If this is in breach of the principles of federalism, then I am afraid it is the Constitution that makes provisions that have facilitated  breach of the principles. As far as the aberration is supported by the provisions of the Constitution, I think it cannot rightly be  argued that an illegality has occurred by the failure of the Constitution to adhere to the cardinal principles which are at best ideals  to follow or guidance for an ideal situation.”) (Emphasis added) (Chief Justice Muhammadu L. Uwais); Attorney Gen. of Abia  State v Attorney Gen. of the Federation (“Ideally, propounded principles of constitutional law should be applied in the  interpretation of the Constitution; but where such principles are expressly or impliedly excluded by the Constitution itself, I am  afraid it will be difficult or untenable for the courts to follow the dictates of the principles.” Chief Justice Muhammadu L. Uwais.

Due regard and deserving deference are given to constitutionally associated judicial authority with related canonical weight of the  preceding holdings of the Chief Justice. There is, however, it need be pointed out, no foundation, theoretical and or  philosophical, giving federal credence to whatever the underlying presumptions controlling a judicial holding that attempts to  subordinate canons or principles of federalism to statist derision of “at best ideals to follow or guidance for an ideal situation.”

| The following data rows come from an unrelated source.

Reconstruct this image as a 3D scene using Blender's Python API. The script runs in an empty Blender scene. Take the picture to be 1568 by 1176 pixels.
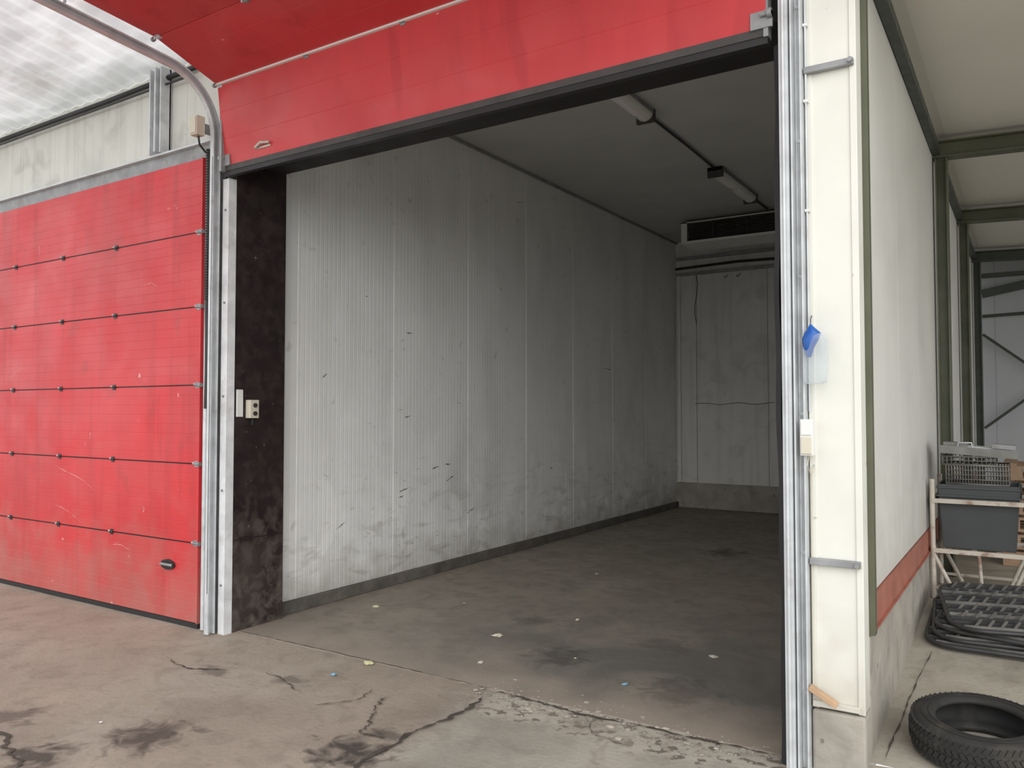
import bpy, math, random
from mathutils import Vector, Matrix, noise
random.seed(7)
scene = bpy.context.scene
try:
    scene.view_settings.view_transform = 'Standard'
except Exception:
    pass

# ------------------------------------------------------------------ materials
def N(nt, t, **kw):
    n = nt.nodes.new(t)
    for k, v in kw.items():
        setattr(n, k, v)
    return n

def c4(c, f=1.0):
    return (min(1, c[0]*f), min(1, c[1]*f), min(1, c[2]*f), 1)

def mixc(nt, fac, a, b):
    m = N(nt, 'ShaderNodeMix', data_type='RGBA')
    for sock, v in ((m.inputs[0], fac), (m.inputs[6], a), (m.inputs[7], b)):
        if isinstance(v, bpy.types.NodeSocket):
            nt.links.new(v, sock)
        else:
            sock.default_value = v
    return m.outputs[2]

def maprange(nt, v, a, b, c=0.0, d=1.0):
    m = N(nt, 'ShaderNodeMapRange')
    nt.links.new(v, m.inputs[0])
    m.inputs[1].default_value = a; m.inputs[2].default_value = b
    m.inputs[3].default_value = c; m.inputs[4].default_value = d
    return m.outputs[0]

def math2(nt, op, a, b=None):
    m = N(nt, 'ShaderNodeMath', operation=op)
    for i, v in enumerate((a, b)):
        if v is None: continue
        if isinstance(v, (int, float)): m.inputs[i].default_value = v
        else: nt.links.new(v, m.inputs[i])
    return m.outputs[0]

def noise_tex(nt, pos, scale, detail=4, stretch=None, dist=0.0):
    n = N(nt, 'ShaderNodeTexNoise')
    n.inputs['Scale'].default_value = scale
    n.inputs['Detail'].default_value = detail
    n.inputs['Distortion'].default_value = dist
    if stretch:
        mp = N(nt, 'ShaderNodeMapping')
        mp.inputs['Scale'].default_value = stretch
        nt.links.new(pos, mp.inputs[0]); pos = mp.outputs[0]
    nt.links.new(pos, n.inputs['Vector'])
    return n.outputs[0]

def make_mat(name, col, rough=0.6, metal=0.0, var=0.12, vscale=1.5, bump=0.15, bscale=60,
             dirt=None, zdirt=None, spots=None, stains=(), streak=None, extra=None):
    m = bpy.data.materials.new(name); m.use_nodes = True
    nt = m.node_tree; b = nt.nodes['Principled BSDF']
    g = N(nt, 'ShaderNodeNewGeometry'); pos = g.outputs['Position']
    v = noise_tex(nt, pos, vscale, 5)
    col_s = mixc(nt, maprange(nt, v, .3, .7), c4(col, 1-var), c4(col, 1+var))
    if extra:
        col_s = extra(nt, pos, col_s)
    if dirt:
        dc, lo, hi, sc, st = dirt
        f = maprange(nt, noise_tex(nt, pos, sc, 8, dist=.6), lo, hi, 0, st)
        col_s = mixc(nt, f, col_s, c4(dc))
    if streak:
        sc_, st = streak[0], streak[1]
        f = maprange(nt, noise_tex(nt, pos, 3.0, 6, stretch=(3.5, 3.5, .18)), .5, .75, 0, st)
        col_s = mixc(nt, f, col_s, c4(sc_))
    if zdirt:
        dc, z0, z1, st = zdirt
        sx = N(nt, 'ShaderNodeSeparateXYZ'); nt.links.new(pos, sx.inputs[0])
        zz = math2(nt, 'ADD', sx.outputs[2], math2(nt, 'MULTIPLY', math2(nt, 'SUBTRACT', noise_tex(nt, pos, 5, 9), .5), (z1-z0)*1.6))
        f = maprange(nt, zz, z0, z1, st, 0)
        col_s = mixc(nt, f, col_s, c4(dc))
    if spots:
        dc, sc, th, st = spots
        f = maprange(nt, noise_tex(nt, pos, sc, 3), th, th+.04, 0, st)
        col_s = mixc(nt, f, col_s, c4(dc))
    for (x, y, r, st) in stains:
        vs = N(nt, 'ShaderNodeVectorMath', operation='DISTANCE')
        nt.links.new(pos, vs.inputs[0]); vs.inputs[1].default_value = (x, y, 0)
        d = math2(nt, 'ADD', vs.outputs['Value'], math2(nt, 'MULTIPLY', math2(nt, 'SUBTRACT', noise_tex(nt, pos, 9, 10, dist=.8), .5), r*4.0))
        f = maprange(nt, d, r*.4, r*1.35, st, 0)
        col_s = mixc(nt, f, col_s, (0.05, .04, .033, 1))
    nt.links.new(col_s, b.inputs['Base Color'])
    b.inputs['Metallic'].default_value = metal
    rr = maprange(nt, noise_tex(nt, pos, vscale*2.3, 4), .3, .7, max(.05, rough-.1), min(1, rough+.1))
    nt.links.new(rr, b.inputs['Roughness'])
    if bump:
        bp = N(nt, 'ShaderNodeBump'); bp.inputs['Strength'].default_value = bump
        bp.inputs['Distance'].default_value = .01
        nt.links.new(noise_tex(nt, pos, bscale, 6), bp.inputs['Height'])
        nt.links.new(bp.outputs[0], b.inputs['Normal'])
    return m

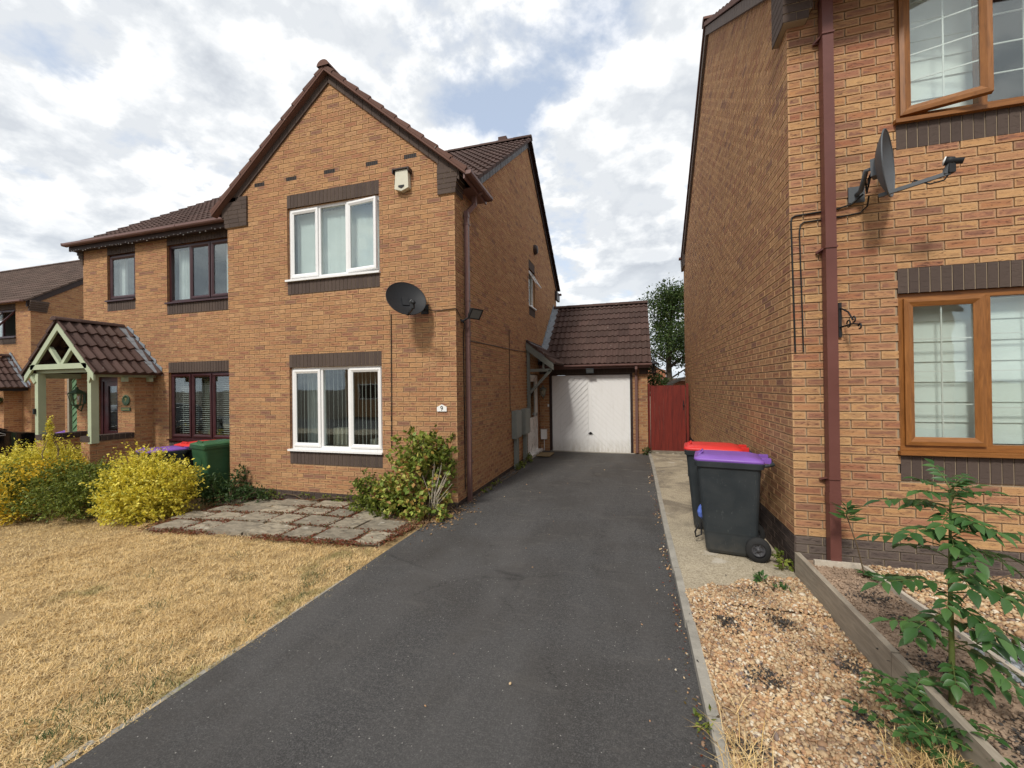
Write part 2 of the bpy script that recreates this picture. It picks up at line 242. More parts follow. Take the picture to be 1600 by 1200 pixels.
# ------------------------------------------------------------ mesh helpers
class MB:
    def __init__(s): s.V = []; s.n = 0; s.F = []
    def add(s, V, F, m=0, uv=None, sm=False):
        V = np.asarray(V, float).reshape(-1, 3)
        if isinstance(F, np.ndarray): s.F.append((F+s.n, m, uv, sm))
        else:
            by = {}
            for i, f in enumerate(F): by.setdefault(len(f), []).append(i)
            for k, ids in by.items():
                u = None if uv is None else np.array([uv[i] for i in ids], float)
                s.F.append((np.array([F[i] for i in ids], int)+s.n, m, u, sm))
        s.V.append(V); s.n += len(V)
    def box(s, x0, x1, y0, y1, z0, z1, m=0, F=None, sm=False):
        V = [(x0, y0, z0), (x1, y0, z0), (x1, y1, z0), (x0, y1, z0), (x0, y0, z1), (x1, y0, z1), (x1, y1, z1), (x0, y1, z1)]
        if F: V = [F(*v) for v in V]
        s.add(V, [(0, 3, 2, 1), (4, 5, 6, 7), (0, 1, 5, 4), (1, 2, 6, 5), (2, 3, 7, 6), (3, 0, 4, 7)], m, sm=sm)
    def bar(s, a, b, wd, th, m=0, up=(0, 0, 1)):
        a, b, up = Vector(a), Vector(b), Vector(up); d = (b-a).normalized(); sd = d.cross(up).normalized(); u2 = sd.cross(d)
        V = []
        for p in (a, b):
            for i, j in ((-1, -1), (1, -1), (1, 1), (-1, 1)): V.append(p+sd*(i*wd/2)+u2*(j*th/2))
        s.add([tuple(v) for v in V], [(0, 3, 2, 1), (4, 5, 6, 7), (0, 1, 5, 4), (1, 2, 6, 5), (2, 3, 7, 6), (3, 0, 4, 7)], m)
    def prism(s, poly, d, m=0):      # poly: list of 3D points, extruded by the vector d
        n = len(poly); V = [tuple(p) for p in poly]+[tuple(Vector(p)+Vector(d)) for p in poly]
        s.add(V, [tuple(range(n))[::-1], tuple(range(n, 2*n))]+[(i, (i+1) % n, n+(i+1) % n, n+i) for i in range(n)], m)
    def tube(s, pts, r, k=8, m=0, cap=True, sm=True):
        pts = [Vector(p) for p in pts]; N = len(pts); rs = r if isinstance(r, (list, tuple)) else [r]*N
        V = []; prev = None
        for i, p in enumerate(pts):
            d = (pts[min(i+1, N-1)]-pts[max(i-1, 0)]).normalized()
            ref = prev if prev is not None else (Vector((0, 0, 1)) if abs(d.z) < .9 else Vector((1, 0, 0)))
            a = d.cross(ref).normalized(); b = a.cross(d).normalized(); prev = b
            for j in range(k):
                an = 2*math.pi*j/k; V.append(tuple(p+(a*math.cos(an)+b*math.sin(an))*rs[i]))
        F = [(i*k+j, i*k+(j+1) % k, (i+1)*k+(j+1) % k, (i+1)*k+j) for i in range(N-1) for j in range(k)]
        s.add(V, F, m, sm=sm)
        if cap: s.add([V[j] for j in range(k)]+[V[(N-1)*k+j] for j in range(k)], [tuple(range(k))[::-1], tuple(range(k, 2*k))], m)
    def lathe(s, c, prof, ax=(0, 0, 1), k=20, m=0, sm=True):
        ax = Vector(ax).normalized(); a = ax.cross(Vector((0, 0, 1)) if abs(ax.z) < .9 else Vector((1, 0, 0))).normalized(); b = ax.cross(a); c = Vector(c)
        V = [tuple(c+ax*h+(a*math.cos(2*math.pi*j/k)+b*math.sin(2*math.pi*j/k))*r) for r, h in prof for j in range(k)]
        N = len(prof); F = [(i*k+j, i*k+(j+1) % k, (i+1)*k+(j+1) % k, (i+1)*k+j) for i in range(N-1) for j in range(k)]
        s.add(V, F, m, sm=sm)
    def ico(s, C, S, Rm, m=0):        # many squashed pebbles at once: C (n,3) S (n,3) Rm (n,3,3)
        ph = (1+5**.5)/2; I = np.array([(-1, ph, 0), (1, ph, 0), (-1, -ph, 0), (1, -ph, 0), (0, -1, ph), (0, 1, ph), (0, -1, -ph), (0, 1, -ph), (ph, 0, -1), (ph, 0, 1), (-ph, 0, -1), (-ph, 0, 1)])/1.902
        T = np.array([(0, 11, 5), (0, 5, 1), (0, 1, 7), (0, 7, 10), (0, 10, 11), (1, 5, 9), (5, 11, 4), (11, 10, 2), (10, 7, 6), (7, 1, 8), (3, 9, 4), (3, 4, 2), (3, 2, 6), (3, 6, 8), (3, 8, 9), (4, 9, 5), (2, 4, 11), (6, 2, 10), (8, 6, 7), (9, 8, 1)])
        n = len(C); J = I[None]*(1+rng.uniform(-.18, .18, (n, 12, 1)))*S[:, None, :]
        V = np.einsum('nij,nkj->nki', Rm, J)+C[:, None, :]
        s.add(V.reshape(-1, 3), (T[None]+12*np.arange(n)[:, None, None]).reshape(-1, 3), m, sm=True)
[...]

The scholarship, if any, husbanding this veneer of constitutional construction judicially associated to principles of federalism,  derisively regarded as “at best ‘ideals’ to follow or guidance for an ‘ideal situation’” is, although ‘constitutional,’ domained in  Nigeria’s neofederalist school of thought. See Macebuh, Dysfunctional Rise and Power of Nigerian Neo-federalist School  (2003). A collateral hazard of the neo-federalist scholarship is that wooden, static and or mechanistic operationalization of  textualist doctrine in interpretation of constitutional provision derogates from settled principles of construction for operative  schema of federalist praxis. Thus textualist rigidity, of strict constructionist veneer, which devalues reliance interest doctrine that  is tailored for protection of vested public, as against innocuous governmental, interest, derogates from organic nature, intent and  spirit of federal constitutionalism. Fay v Noia, 372 U.S 391 (1963); Planned Parenthood of South-Eastern Pennsylvania v  Casey, 112 S.Ct. 2791, 2809 (1992)(“People have organized their intimate relationships and made choices that define their  views of themselves and their place in society in reliance upon the availability of abortion in the event that contraception should  fail”).